Canberra, 21 February 1975
CONFIDENTIAL
Portuguese Timor-UN Action
An Indonesian invasion of Portuguese Timor would be contrary to Article 2(3) and (4) of the Charter which provides that international disputes shall be settled by peaceful means and obliges members to refrain from the threat or use of force, against the territorial integrity or political independence of another State.
Portugal could be expected to call for an urgent meeting of the Security Council to consider the action required on the basis that the invasion would constitute a threat to international peace and security. We could expect a generally favourable reaction to [a] call for an early meeting.
Initially we would expect the members of the Security Council … to call for and seek to implement a ceasefire and the withdrawal of all foreign troops. Whether or not a ceasefire would be successful would depend largely on the military situation on the ground (whether or not the Indonesians had achieved a military position from which to bargain politically) and on the disposition of one or more of the major powers to become involved, either militarily or as a political sponsor of either side in the Security Council.
We doubt that any of the Great Powers will be inclined to get directly involved although the United States will be sensitive about Congressional criticism of Indonesia and can be expected to act accordingly. It may be that China, as well as being critical of Indonesia, may seek to exploit Russian and United States discomfiture arising from their inability to find a solution to the problem.
If Indonesia does not succeed in securing a complete military take-over the Security Council may seek to interpose a peace-keeping/observer force, with the task of facilitating a cease-fire negotiation, military withdrawal, and an act of self-determination based on a plebiscite. The example of West Irian has certain similarities but also illustrates that UN action resulted in what could be scarcely called a satisfactory international act of self-determination which, in the end, left the Territory with Indonesia. The Indonesians may seek the same result but may find the Timorese and the Portuguese less accommodating than were the West Irianese and Dutch. Perhaps a better parallel might be that of Goa, which India took over by force in 1961. Apart from expressions of regret the international community took no action.

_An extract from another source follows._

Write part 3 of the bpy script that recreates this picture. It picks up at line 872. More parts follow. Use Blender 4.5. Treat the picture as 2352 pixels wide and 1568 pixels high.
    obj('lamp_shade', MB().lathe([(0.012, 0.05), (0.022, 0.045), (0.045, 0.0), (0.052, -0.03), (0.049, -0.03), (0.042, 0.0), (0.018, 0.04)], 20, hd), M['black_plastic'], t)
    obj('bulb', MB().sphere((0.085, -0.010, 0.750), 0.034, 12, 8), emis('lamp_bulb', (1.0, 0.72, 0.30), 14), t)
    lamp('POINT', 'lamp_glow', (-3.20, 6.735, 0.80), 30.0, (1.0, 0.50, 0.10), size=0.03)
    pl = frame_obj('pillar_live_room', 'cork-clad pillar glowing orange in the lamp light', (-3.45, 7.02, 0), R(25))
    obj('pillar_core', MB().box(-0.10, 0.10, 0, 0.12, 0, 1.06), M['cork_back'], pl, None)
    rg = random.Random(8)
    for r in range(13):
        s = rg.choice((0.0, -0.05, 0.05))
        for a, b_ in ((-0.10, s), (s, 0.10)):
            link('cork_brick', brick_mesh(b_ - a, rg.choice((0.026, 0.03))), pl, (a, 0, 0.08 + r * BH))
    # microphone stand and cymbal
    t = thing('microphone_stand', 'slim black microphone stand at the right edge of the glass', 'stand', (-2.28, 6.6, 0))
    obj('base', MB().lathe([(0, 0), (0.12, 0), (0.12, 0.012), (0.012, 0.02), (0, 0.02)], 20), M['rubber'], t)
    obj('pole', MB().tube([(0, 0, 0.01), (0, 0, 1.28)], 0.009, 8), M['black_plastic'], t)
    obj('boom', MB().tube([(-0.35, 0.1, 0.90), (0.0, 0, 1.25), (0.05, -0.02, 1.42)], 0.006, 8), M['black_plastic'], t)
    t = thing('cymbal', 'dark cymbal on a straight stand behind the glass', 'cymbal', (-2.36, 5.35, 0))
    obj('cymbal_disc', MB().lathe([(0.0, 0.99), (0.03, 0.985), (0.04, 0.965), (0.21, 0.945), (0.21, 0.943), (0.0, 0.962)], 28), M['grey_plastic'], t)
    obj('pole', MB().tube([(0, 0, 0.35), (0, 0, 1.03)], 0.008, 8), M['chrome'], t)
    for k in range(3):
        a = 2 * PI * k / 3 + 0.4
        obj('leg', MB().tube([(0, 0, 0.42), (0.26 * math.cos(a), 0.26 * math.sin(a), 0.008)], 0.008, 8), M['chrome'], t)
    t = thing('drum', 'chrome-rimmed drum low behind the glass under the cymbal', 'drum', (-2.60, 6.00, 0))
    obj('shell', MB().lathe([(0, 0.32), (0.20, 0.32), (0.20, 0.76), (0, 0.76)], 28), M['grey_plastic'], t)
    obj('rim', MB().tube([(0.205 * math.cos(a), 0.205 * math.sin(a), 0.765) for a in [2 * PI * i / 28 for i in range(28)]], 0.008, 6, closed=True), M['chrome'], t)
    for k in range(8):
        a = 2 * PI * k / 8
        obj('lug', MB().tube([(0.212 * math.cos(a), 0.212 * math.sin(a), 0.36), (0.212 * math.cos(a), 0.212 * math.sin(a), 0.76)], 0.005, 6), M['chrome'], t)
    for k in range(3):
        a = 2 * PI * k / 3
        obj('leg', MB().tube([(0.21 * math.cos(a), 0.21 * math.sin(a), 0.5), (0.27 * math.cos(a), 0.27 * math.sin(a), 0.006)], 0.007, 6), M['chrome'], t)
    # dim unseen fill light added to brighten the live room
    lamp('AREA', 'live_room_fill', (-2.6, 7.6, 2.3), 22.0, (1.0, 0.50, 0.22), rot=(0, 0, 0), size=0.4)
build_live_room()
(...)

Australia, in view of its strong and frequently expressed support for the principles of the UN Charter, in particular of non-use of force, and in view of its consistent support in the UN for the principle of self-determination, would need to strongly support UN action and condemn Indonesian military action directed to a forcible takeover.
Having regard to the situation in Portuguese Timor and with West Irian and Cyprus as a guide it would seem to us likely that Indonesia would achieve its objectives in the short term of establishing a presence and probably, having regard to the military factors, a quick take-over of the capital and main communications points. In the long term the response of the local populace (and to a lesser extent international reactions) would determine the extent and ease with which Indonesian control was maintained. Even though Indonesian action would fall into the category of outright aggression we would doubt whether the Security Council would achieve any practical effect in the face of a determined Indonesia. That is not to say that the Security Council would not pass, without opposition, resolutions condemning Indonesia’s action in strong terms and calling for military cease-fire and withdrawal of forces. However it would seem to us unlikely that the Security Council would launch any Congo-type operation because the Communist countries would oppose any such direct intervention on principle and the USA (and others such as Australia) would be inhibited because of its support for the Suharto regime.
In the longer term the Security Council might seek to put greater pressure on the Indonesians by, for example, imposing economic sanctions (under Article 7 of the UN Charter) but again we think it unlikely that these would meet with much success. Such a call would put the Australian Government in an awkward position, and would highlight the impotence of the UN in a serious situation of this nature. We doubt that there would be much strong opposition to Indonesian action from the rest of the region although Japan which is a member of the Security Council might exert some pressure on Indonesia, at least to adopt face-saving devices. It is, however, unlikely to try any stronger tactics in the face of a determined and nationalist mood in Indonesia. Afro/Asian opinion in the UN is likely to be divided and irresolute.